Reasonably, if somewhat unphilosophically, Sytsma treats what people actually believe as an empirical matter, something we can test; in a sense we could say that this is turning heterophenomenology on itself. It turns out, apparently, that Dennett’s assumption is false: in fact people don’t regard, say, redness, as an ineffable mental quality, but as a real property of things in the world.  Perhaps ordinary people are more sophisticated than Dennett has given them credit for: perhaps less; not sufficiently aware of  ‘what science has shown us‘ for it to have had much impact on what they believe.

What are we to make of this? Well, one issue is that there is an inbuilt tension in the entity we’re trying to discuss: Sytsma is talking about folk theories: but folk beliefs are really what we have when we have no theories: a folk theory is a kind of contradiction in terms.

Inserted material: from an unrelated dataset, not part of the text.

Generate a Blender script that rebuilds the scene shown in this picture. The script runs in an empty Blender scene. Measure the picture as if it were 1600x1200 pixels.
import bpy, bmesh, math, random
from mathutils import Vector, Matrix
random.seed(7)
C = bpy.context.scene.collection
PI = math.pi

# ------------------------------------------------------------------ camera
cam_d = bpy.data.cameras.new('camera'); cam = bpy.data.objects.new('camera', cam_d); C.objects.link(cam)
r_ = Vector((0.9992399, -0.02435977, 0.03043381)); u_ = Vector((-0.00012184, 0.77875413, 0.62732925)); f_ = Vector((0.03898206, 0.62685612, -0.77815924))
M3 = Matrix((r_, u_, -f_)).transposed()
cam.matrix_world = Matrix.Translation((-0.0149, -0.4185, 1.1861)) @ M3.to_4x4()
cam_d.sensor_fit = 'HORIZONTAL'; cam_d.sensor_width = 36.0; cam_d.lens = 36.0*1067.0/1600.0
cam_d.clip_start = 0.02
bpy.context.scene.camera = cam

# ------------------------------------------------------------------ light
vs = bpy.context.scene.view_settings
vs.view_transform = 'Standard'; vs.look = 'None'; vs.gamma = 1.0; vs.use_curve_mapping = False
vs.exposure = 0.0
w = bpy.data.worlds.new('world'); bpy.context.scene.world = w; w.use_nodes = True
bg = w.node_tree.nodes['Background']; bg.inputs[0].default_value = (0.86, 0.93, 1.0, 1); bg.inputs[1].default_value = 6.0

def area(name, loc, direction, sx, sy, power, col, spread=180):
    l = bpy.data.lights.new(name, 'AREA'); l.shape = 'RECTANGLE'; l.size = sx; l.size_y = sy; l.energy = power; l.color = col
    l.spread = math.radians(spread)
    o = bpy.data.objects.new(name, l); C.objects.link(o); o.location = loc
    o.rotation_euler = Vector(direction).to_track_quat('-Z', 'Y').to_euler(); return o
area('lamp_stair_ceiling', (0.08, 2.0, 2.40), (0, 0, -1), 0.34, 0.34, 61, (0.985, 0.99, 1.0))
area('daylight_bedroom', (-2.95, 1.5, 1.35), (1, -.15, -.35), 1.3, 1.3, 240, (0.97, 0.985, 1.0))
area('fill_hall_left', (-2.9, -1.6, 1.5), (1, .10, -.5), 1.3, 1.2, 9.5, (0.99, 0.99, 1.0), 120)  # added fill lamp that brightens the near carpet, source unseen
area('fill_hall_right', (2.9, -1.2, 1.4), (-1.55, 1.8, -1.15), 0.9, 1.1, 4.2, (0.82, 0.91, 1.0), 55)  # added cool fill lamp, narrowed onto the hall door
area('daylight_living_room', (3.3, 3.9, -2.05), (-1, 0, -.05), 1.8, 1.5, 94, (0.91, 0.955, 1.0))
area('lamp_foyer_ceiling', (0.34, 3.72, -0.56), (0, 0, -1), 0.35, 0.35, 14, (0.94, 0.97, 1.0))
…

Julian of Norwich, I think, said that the worst thing about heretics was that they forced honest Christians to determine the truth of theological propositions which pious folk could otherwise have ignored; in a similar way we might argue that philosophical experimenters force their subjects into addressing tricky phenomenological questions which would otherwise never have troubled them.

Sytsma, then, by asking his subjects questions, was not evoking their previously-held views on phenomenology so much as engendering these views for the first time. There is an obvious danger that the terms of the question would tend to influence the form of the views evoked; but really that doesn’t matter because whatever view Sytsma evoked, it would be different to the no-view that his subjects held initially. Is the folk view pro or anti qualia?  The most accurate answer is probably ‘no’.

However,  forensically Dennett must be in the right.  If we want to establish a position, we need to argue against its negation; even if the majority or ‘the folk’ favour our view, we must instead argue against an arbitrary opponent; in fact against all the most plausible and persuasive opponents we can think of.  Even if Dennett was wrong about what people generally believe, tactically it was correct to assume that they disagreed with him: without being unduly elitist, what the majority, or the folk, or the man on the Clapham omnibus actually happen to think, is in this case philosophically uninteresting. We need not worry about whether we should endorse a sceptical theory about Dennett’s sceptical theory about folk theories. Isn’t that a relief?